Global Issues, Highlights, News

The Ellis Island story is part of my family history.

Have you got a family story that you first heard as a child. A story that is passed on from one generation to the next. Oral history can be a powerful reminder of how our history was and is transferred through time.

The story that I heard as child was that my great, great grandfather travelled to America in search of a fortune and took his eldest son with him. I knew that he returned at some point, without his son. He returned to Glasgow and lived the rest of his life in Scotland. No one knew what happened to his son.

 

It was only with the creation of the internet and having access to records from Ellis Island. That a family history could be clarified and become a reality.

I decided to find out, if this story was accurate and had actually happened. What I discovered was truly amazing. The discovery of my great, great grandfathers records of his journey with his son on May 4th 1892 on the ship Wyoming from Liverpool made me gasp with sheer delight. After all this was just a family story.

Looking at the details on the screen of his journey in 1892 to Ellis Island, New York made me incredibly emotional. I had visited New York in the mid 1990’s. On this visit was a trip to Ellis Island. At that time I didn’t know that my great, great grandfather with his son, would have stood where I was standing, just over one hundred years later.

I cannot imagine how they must have been feeling. A new world awaited them. I find it incredibly brave to travel to another country like they did and 12 million migrants like my relatives went through Ellis Island from 1892 to 1954.

Being a migrant. Leaving behind what you know. Leaving behind your family, friends. Leaving behind the security. That’s courage.

When my great,great grandfather Murdoch Nicholson and John Nicholson, who was only 8 arrived in New York, unlike their wealthier passengers on the Wyoming. They would have gone through the wooden building at Ellis Island. That was sadly burned down, losing all the records. Which is a great loss. It would have taken many hours to be processed. The wealthier passengers would have had a much faster processing system.

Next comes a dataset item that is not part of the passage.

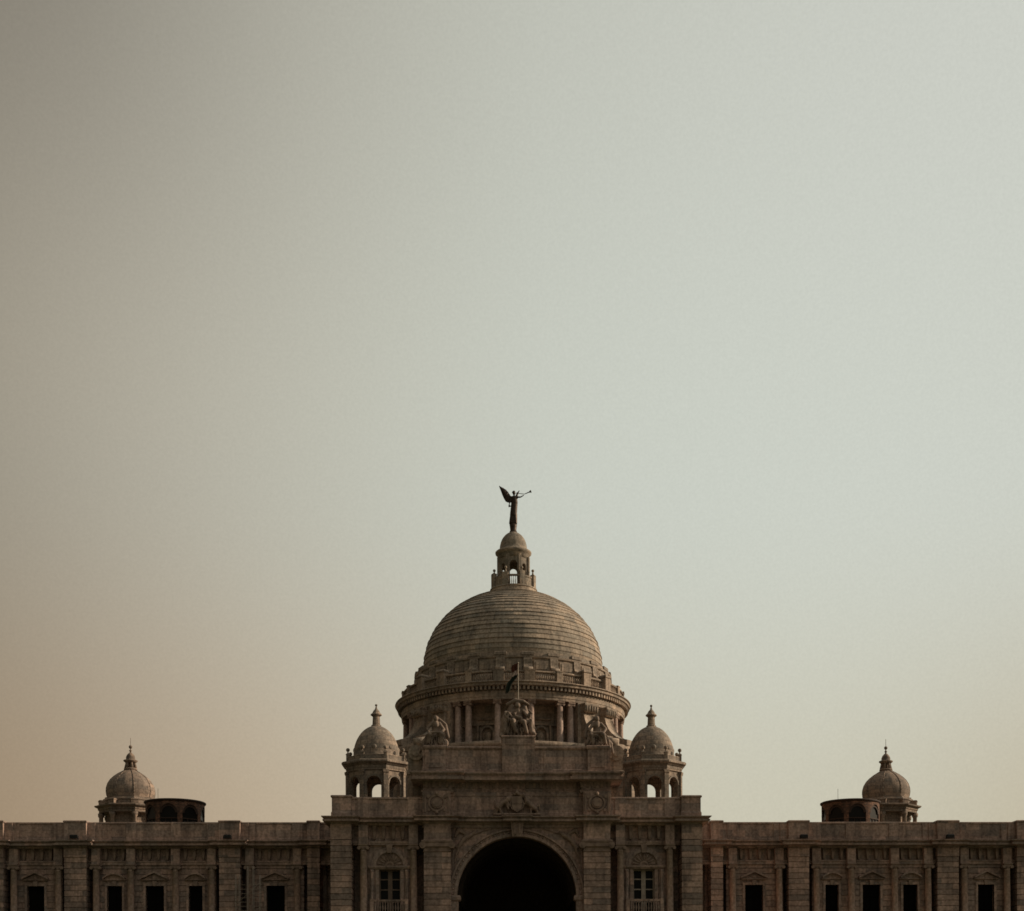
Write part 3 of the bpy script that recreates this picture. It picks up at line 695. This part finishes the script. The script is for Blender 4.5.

I do know that the journey that my relatives took on the Wyoming. Would be its final trip. The ship was scrapped in 1893. One of the reasons why the Wyoming and two other ships that the Guion Line owned were decommissioned was due to a Chlorea outbreak in 1892 in New York and they mainly took steerage passengers. The steerage passengers like my relatives were considered to more likely to have health problems, due to being poorer.

One of the crew did die of chlorea on the Wyoming in 1892. I don’t know if that was the same journey that my relatives were on. But not only did they have to deal with the long journey and the fears of going to a new country. They may also have had to deal with an outbreak of cholera. Hard to imagine what they had to contend with.

What I do know. Murdock married Mary J Mills in New Jersey on the 6th August 1897. He went on to have two children. His daughter Jesse M was born on the 21st July 1898 in Elizabeth, New Jersey and Sarah born in 1899. Two of Murdoch’s nieces move over to New Jersey. They were daughters of his brother Roderick. Remarkably my cousin, also called Roderick has been in contact with one of their relatives who is still living in the same place in New Jersey. Murdoch returned to the U.K. in 1906. Murdoch died on the 5th July 1914 at the age of 69 in Glasgow. Sadly his son John has disappeared into the mists of time. The story is that he became lost. Which seems horrific when he was only eight years old. I always try to imagine that he somehow survived.

 

And this is why oral history in families should be passed on. One day you may discover that what you heard as a child reveals a history that is inspiring and retains significance today.